In Meeresstille ist das “Anderssein” das stets wiederkehrende Thema. Die vermeintlichen oder tatsächlichen Unterschiede zwischen dem “Ich” und dem “Anderen”, dem Fremden und dem Vertrauten, zwischen Opfer und Täter, Krieg und Frieden werden sorgfältig und ewissenhaft durchleuchtet. Auffallend – und auch vielsagend – finde ich, dass er diesen Konfrontationsstoff in eine Liebesgeschichte verpackt hat. Es ist die Liebe, die Robert dazu treibt, Ana begreifen zu wollen. Wir können das vielleicht alle nachempfinden. Wer verliebt ist, will in dem Anderen aufgehen, oder nicht?  Aber ich frage Sie: Ist dieses Verlangen nicht letztlich nichts anderes als  ein Verlangen nach Selbstaufgabe?  Oder, wenn man die Frage anders stellt: nach Einheit? Wer verliebt ist, will alle Grenzen überwinden. Will rennen wie ein Hase im Feld.
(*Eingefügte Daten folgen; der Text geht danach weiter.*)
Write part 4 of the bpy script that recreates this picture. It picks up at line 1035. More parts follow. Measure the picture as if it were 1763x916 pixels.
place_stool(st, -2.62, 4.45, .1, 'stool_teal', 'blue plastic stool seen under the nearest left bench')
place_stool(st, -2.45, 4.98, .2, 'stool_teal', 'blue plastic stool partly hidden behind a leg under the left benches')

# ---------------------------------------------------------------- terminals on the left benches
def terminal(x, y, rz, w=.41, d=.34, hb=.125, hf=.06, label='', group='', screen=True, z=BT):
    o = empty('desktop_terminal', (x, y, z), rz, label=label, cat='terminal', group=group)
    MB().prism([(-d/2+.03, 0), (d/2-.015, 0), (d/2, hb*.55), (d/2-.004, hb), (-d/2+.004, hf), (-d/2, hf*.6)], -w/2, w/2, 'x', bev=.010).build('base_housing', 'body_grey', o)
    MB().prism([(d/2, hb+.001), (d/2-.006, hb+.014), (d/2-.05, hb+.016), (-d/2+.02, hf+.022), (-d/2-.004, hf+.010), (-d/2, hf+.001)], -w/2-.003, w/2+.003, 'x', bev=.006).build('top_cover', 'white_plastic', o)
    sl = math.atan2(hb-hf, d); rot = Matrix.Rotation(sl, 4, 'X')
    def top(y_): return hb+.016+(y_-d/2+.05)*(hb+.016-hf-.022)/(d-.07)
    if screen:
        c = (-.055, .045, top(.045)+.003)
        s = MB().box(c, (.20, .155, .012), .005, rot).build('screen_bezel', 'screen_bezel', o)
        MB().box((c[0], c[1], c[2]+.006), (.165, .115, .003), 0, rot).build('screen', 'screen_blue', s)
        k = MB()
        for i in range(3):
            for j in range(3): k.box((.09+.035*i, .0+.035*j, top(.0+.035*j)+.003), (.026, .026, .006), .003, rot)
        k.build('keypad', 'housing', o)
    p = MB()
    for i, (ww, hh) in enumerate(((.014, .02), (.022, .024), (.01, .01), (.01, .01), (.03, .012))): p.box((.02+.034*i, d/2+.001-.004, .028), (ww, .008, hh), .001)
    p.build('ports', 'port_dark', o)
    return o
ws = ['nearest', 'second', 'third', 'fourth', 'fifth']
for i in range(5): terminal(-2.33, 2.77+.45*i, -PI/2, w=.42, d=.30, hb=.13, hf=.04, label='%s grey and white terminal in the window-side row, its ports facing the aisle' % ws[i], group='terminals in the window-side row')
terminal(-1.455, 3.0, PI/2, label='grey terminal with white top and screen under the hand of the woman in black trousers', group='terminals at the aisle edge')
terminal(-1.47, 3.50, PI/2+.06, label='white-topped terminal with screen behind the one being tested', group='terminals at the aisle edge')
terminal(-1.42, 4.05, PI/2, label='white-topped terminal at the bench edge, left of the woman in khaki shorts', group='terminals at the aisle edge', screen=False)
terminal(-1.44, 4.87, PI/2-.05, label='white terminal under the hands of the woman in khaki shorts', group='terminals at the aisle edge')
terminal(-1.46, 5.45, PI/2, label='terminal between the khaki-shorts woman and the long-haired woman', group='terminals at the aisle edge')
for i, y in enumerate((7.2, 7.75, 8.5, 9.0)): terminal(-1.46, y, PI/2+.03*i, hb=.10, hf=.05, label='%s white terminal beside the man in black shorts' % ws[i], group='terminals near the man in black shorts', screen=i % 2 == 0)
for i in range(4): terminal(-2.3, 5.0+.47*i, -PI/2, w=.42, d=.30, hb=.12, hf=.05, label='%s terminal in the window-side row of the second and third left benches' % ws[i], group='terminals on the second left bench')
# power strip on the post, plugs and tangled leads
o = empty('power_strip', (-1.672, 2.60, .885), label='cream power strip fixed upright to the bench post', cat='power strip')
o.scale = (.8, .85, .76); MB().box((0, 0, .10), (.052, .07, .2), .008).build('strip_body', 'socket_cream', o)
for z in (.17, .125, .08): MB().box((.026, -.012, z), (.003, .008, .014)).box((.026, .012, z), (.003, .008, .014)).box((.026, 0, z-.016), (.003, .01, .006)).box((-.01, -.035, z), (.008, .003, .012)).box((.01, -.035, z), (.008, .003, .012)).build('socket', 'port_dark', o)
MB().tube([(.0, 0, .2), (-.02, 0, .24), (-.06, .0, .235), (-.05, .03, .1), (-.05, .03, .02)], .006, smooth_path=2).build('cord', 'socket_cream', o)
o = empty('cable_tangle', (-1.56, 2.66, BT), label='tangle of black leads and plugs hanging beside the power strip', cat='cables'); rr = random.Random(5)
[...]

Aber: Für Ana bleibt Robert “der Andere”, wie wir alle immer “die Anderen” sind, jeder von uns gefangen in seinem eigenen Leben. Wenn überhaupt, dann können wir höchstens wählen zwischen Zuschauer und Betroffenem.
In Meeresstille hat sich Nicol Ljubic ausdrücklich für Letzteres entschieden. Er ist, im wahrsten Sinne des Wortes, ein betroffener Autor. Er hat für uns, die Leser, einen Roman geschrieben, in dem er “das Andere” ganz nah heran”zoomt”, indem er das Fremde, das uns gleichzeitig anzieht und abstößt, lesbar und beinahe erlebbar macht.

Dies ist das große Verdienst von Nicol Ljubic in seinem zweitem Roman Meeresstille, woraus er Ihnen nun einige Passagen vorlesen wird.